The appellants brought this appeal against the respondent regarding judgment 2008/15-2011/97 issued by the Istanbul 51st Commercial Court (Specialised Maritime Court) of first instance. In the Court of first instance, the respondent had argued that two radar systems belonging to the Ministry of Defence were insured by the respondent against risks that might arise during their transportation from Portland, USA, to Türkiye; they were transported on the Aron under the joint and consecutive responsibility of the appellants and under two bills of lading; and damage to the radar systems occurred during transportation. The respondent claimed damages of USD 115,144 for the radar system assigned to Cigli Military Airport, and USD 613,720 for the radar system assigned to Kayseri/Erkilet Airport.
In the Court of first instance, the appellants had requested a dismissal, arguing that the respondent had not proven that it had paid its insured before 21 February 2002, which was the statute of limitations; the compensation paid to the insured was determined by looking at the external appearance of the container on discharge; it was not clear at this stage whether the cargo in the container had really suffered damage; the compensation paid by the respondent was ex gratia due to this reason; the alleged damage occurred due to bad weather conditions and thus, according to art 1063.1 of the Turkish Code of Commerce, they were not liable for damage caused by this reason. There was also a dispute as to which of the appellants (the contractual or actual carrier) was liable, if there was any liability to the respondent.
The appellant Alko Dış Ticaret ve Denizcilik AŞ (Alko) contended that it was the 'performing carrier', rather than itself, who would be responsible for any damage; Alko showed the care and diligence sought in a cautious carrier in accordance with art 1061 of the Turkish Code of Commerce; if there was fault in the incident, this fault was related to the ship's crew and the technical dispatch and management of the ship.
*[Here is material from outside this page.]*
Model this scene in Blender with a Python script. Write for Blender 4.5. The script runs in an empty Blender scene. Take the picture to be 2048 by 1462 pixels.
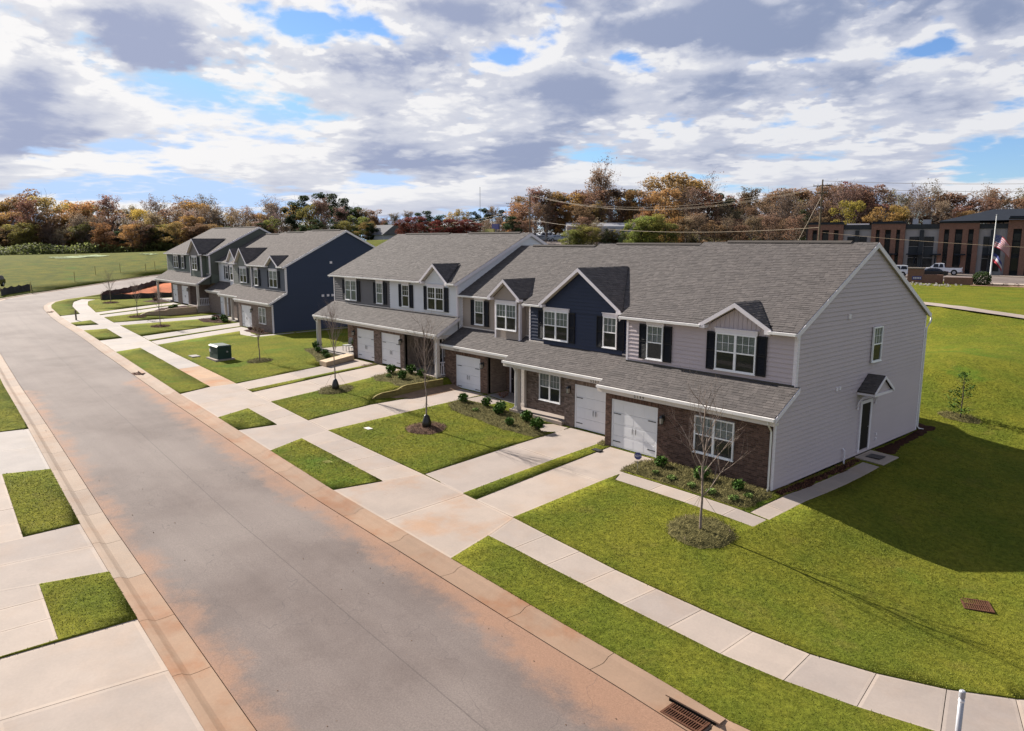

Thus, Alko could not be held responsible unless it was its own fault according to art 1062.2 of the Turkish Code of Commerce and art 4.2 of the Brussels Convention 1924 (the Hague Rules); Alko could not be held responsible according to art 1063.1.b of the Turkish Code of Commerce and art 4.2.c of the Hague Rules; and even if the inspection and notice specified in arts 1065 and 1066 of the Turkish Code of Commerce and art 3.3.b of Hague Rules were not made in time and properly, Alko's liability was limited, and the respondent's claim was extortionate.
The Court of first instance held that the insured commodity transported from the USA to Türkiye on the Aron was not properly loaded onto the ship. The positioning of the damaged commodity and other cargoes on board was not suitable for transportation. It was not taken into consideration that lashing with wire cables could damage the cargo. There was also no documentation that any measures had been taken related to this risk. The type, weight, and qualities of the cargoes, as well as the export reference details, were included in the bills of lading, the carrier was notified about the letters of credit and invoice details, and it was also stipulated in the contract concluded between the seller and the insured to notify the type, weight and volume of the material to be shipped to the agent or offices of the carrier companies a month prior to carriage. Thus, the carrier knew the value of the cargo. The Court found the appellants liable for the full damages and decided that the claim would be accepted and the amount of USD 728,864 collected jointly and severally from the appellants together with interest.
Held: The appeal is dismissed and the first instance judgment is confirmed.
The judgment was given in accordance with the decision followed by the Court and there was no inaccuracy in the evaluation of the evidence.